**TASK TO CARRY OUT**
Below are some entries; can you quote all of them exactly?

_____

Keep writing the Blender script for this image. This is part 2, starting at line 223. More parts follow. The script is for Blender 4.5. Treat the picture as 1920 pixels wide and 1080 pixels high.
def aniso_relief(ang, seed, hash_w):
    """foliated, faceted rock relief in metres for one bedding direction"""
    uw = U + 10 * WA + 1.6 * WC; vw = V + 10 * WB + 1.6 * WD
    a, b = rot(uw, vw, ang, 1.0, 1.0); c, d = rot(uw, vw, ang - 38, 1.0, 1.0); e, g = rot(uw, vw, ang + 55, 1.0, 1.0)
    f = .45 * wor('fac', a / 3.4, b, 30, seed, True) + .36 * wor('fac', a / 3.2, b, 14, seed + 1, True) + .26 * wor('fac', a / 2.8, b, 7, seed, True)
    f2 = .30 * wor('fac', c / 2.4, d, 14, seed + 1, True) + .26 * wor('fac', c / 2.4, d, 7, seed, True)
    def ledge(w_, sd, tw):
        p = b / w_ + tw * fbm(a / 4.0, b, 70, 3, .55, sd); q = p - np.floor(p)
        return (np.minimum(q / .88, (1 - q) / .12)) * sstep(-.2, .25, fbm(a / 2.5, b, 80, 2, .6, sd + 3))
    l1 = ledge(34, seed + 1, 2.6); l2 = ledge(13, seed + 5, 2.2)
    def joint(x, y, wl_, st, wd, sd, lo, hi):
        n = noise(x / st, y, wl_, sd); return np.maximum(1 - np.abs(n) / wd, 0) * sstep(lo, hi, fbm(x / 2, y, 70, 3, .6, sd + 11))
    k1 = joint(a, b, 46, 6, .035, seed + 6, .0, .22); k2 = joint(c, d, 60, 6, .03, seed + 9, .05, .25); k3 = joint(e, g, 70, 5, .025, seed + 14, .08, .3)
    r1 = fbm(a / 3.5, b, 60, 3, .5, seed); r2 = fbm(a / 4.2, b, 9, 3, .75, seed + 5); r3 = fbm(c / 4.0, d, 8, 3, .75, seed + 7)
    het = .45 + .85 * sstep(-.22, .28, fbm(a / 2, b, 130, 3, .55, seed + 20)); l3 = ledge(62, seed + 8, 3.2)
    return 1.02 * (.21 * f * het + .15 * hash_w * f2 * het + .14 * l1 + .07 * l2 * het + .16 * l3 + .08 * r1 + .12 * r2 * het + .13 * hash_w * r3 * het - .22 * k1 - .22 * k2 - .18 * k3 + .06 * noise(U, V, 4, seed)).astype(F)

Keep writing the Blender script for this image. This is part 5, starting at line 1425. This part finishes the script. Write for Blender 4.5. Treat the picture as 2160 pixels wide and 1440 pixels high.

_____

**RESPONSE**
Keep writing the Blender script for this image. This is part 2, starting at line 223. More parts follow. The script is for Blender 4.5. Treat the picture as 1920 pixels wide and 1080 pixels high.
def aniso_relief(ang, seed, hash_w):
    """foliated, faceted rock relief in metres for one bedding direction"""
    uw = U + 10 * WA + 1.6 * WC; vw = V + 10 * WB + 1.6 * WD
    a, b = rot(uw, vw, ang, 1.0, 1.0); c, d = rot(uw, vw, ang - 38, 1.0, 1.0); e, g = rot(uw, vw, ang + 55, 1.0, 1.0)
    f = .45 * wor('fac', a / 3.4, b, 30, seed, True) + .36 * wor('fac', a / 3.2, b, 14, seed + 1, True) + .26 * wor('fac', a / 2.8, b, 7, seed, True)
    f2 = .30 * wor('fac', c / 2.4, d, 14, seed + 1, True) + .26 * wor('fac', c / 2.4, d, 7, seed, True)
    def ledge(w_, sd, tw):
        p = b / w_ + tw * fbm(a / 4.0, b, 70, 3, .55, sd); q = p - np.floor(p)
        return (np.minimum(q / .88, (1 - q) / .12)) * sstep(-.2, .25, fbm(a / 2.5, b, 80, 2, .6, sd + 3))
    l1 = ledge(34, seed + 1, 2.6); l2 = ledge(13, seed + 5, 2.2)
    def joint(x, y, wl_, st, wd, sd, lo, hi):
        n = noise(x / st, y, wl_, sd); return np.maximum(1 - np.abs(n) / wd, 0) * sstep(lo, hi, fbm(x / 2, y, 70, 3, .6, sd + 11))
    k1 = joint(a, b, 46, 6, .035, seed + 6, .0, .22); k2 = joint(c, d, 60, 6, .03, seed + 9, .05, .25); k3 = joint(e, g, 70, 5, .025, seed + 14, .08, .3)
    r1 = fbm(a / 3.5, b, 60, 3, .5, seed); r2 = fbm(a / 4.2, b, 9, 3, .75, seed + 5); r3 = fbm(c / 4.0, d, 8, 3, .75, seed + 7)
    het = .45 + .85 * sstep(-.22, .28, fbm(a / 2, b, 130, 3, .55, seed + 20)); l3 = ledge(62, seed + 8, 3.2)
    return 1.02 * (.21 * f * het + .15 * hash_w * f2 * het + .14 * l1 + .07 * l2 * het + .16 * l3 + .08 * r1 + .12 * r2 * het + .13 * hash_w * r3 * het - .22 * k1 - .22 * k2 - .18 * k3 + .06 * noise(U, V, 4, seed)).astype(F)

Keep writing the Blender script for this image. This is part 5, starting at line 1425. This part finishes the script. Write for Blender 4.5. Treat the picture as 2160 pixels wide and 1440 pixels high.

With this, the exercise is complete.